The Historical Society of Montgomery County began in 1881 just three years before the County's centennial celebration. Inspired by the upcoming anniversary, a group of notable county residents created the Historical Society to protect local history. It valued the educational opportunities involved in their pursuits, specifically mentioning the exhibition and research purposes available through their efforts. They believed that the Historical Society could cooperate with other local historical organizations and become a place where individuals could learn at a glance what other collections could offer. In addition to these, the society sought to collect public and private collections related to county's people, events, and places; public records from the county records that were to be destroyed; newspaper files printed throughout the county; and, census, church and cemetery records. 

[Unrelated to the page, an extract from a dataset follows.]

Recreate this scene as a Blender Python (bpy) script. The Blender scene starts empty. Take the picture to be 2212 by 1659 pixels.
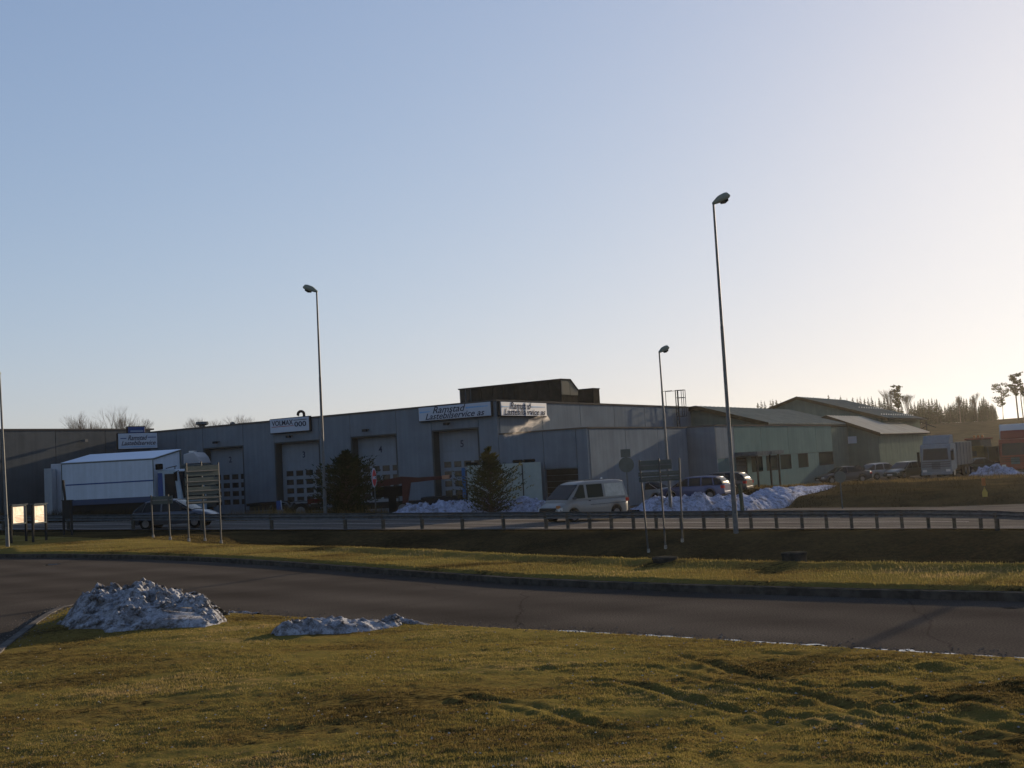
import bpy, bmesh, math, random
import numpy as np
from mathutils import Vector, Matrix, noise as mnoise

random.seed(11)
rng = np.random.default_rng(7)
S = bpy.context.scene
COL = S.collection
R = math.radians

# ------------------------------------------------------------------ camera, sky, sun, exposure
EYE = Vector((0, 0, 3.0))
FPX, CX, CY = 2400.0, 1106.0, 829.5          # focal length and centre for a 2212 x 1659 picture
ROLL = math.atan(0.055)
PITCH = math.atan(173.7 / FPX)
fw = Vector((0, math.cos(PITCH), math.sin(PITCH)))
r0 = Vector((1, 0, 0)); u0 = r0.cross(fw)
cr = math.cos(ROLL) * r0 - math.sin(ROLL) * u0
cu = math.sin(ROLL) * r0 + math.cos(ROLL) * u0
cd = bpy.data.cameras.new('camera'); cam = bpy.data.objects.new('camera', cd); COL.objects.link(cam)
cd.sensor_width = 36; cd.lens = FPX / 2212 * 36; cd.clip_start = 0.1; cd.clip_end = 8000
m3 = Matrix((cr, cu, -fw)).transposed()
cam.matrix_world = Matrix.Translation(EYE) @ m3.to_4x4()
S.camera = cam

SKY_GAIN = 4.5
HAZE = .00009
SUN_AZ, SUN_EL = R(38), R(11.6)               # azimuth clockwise from +Y
world = bpy.data.worlds.new('World'); S.world = world; world.use_nodes = True
nt = world.node_tree
bg = nt.nodes['Background']
sky = nt.nodes.new('ShaderNodeTexSky'); sky.sky_type = 'NISHITA'; sky.sun_disc = False
sky.sun_elevation = SUN_EL; sky.sun_rotation = SUN_AZ
sky.altitude = 0; sky.air_density = 1.0; sky.dust_density = 0.8; sky.ozone_density = 3.0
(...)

In 1896, the Society acquired Borough Hall in Norristown to hold its collection in the large fireproof vault on the first floor of the building. After some renovations, the Society opened to the public for educational programs, library research, and collections exhibits. By 1915, the Society had a collection of over "two thousand volumes in addition to manuscripts, old newspapers, diaries, and other material of peculiar value" and over four hundred supporting members. 

Borough Hall would remain the home of Society until the 1950s, when the Society required a larger fireproof space for its collections. The Society moved to a building in a quaint Norristown neighborhood, constructing an entirely fireproof building. The Historical Society continued to expand its collections and membership throughout the twentieth century, including an addition to the current building in 2002. 

The Historical Society also acquired the Montgomery Cemetery in 1997 after years of neglect and vandalism. The Historical Society's members were supported by community groups, Civil War groups, and private citizens throughout the restoration and beautification efforts at the cemetery. See more about the cemetery's history here.

Over the course of the twentieth century, the Society's collection now includes family genealogy files, early deeds, tax records, maps, census records, photographs, scrapbooks, newspapers and more. In our collection vaults, we hold valuable objects from furniture, paintings, inventions, scientific instruments, and textiles.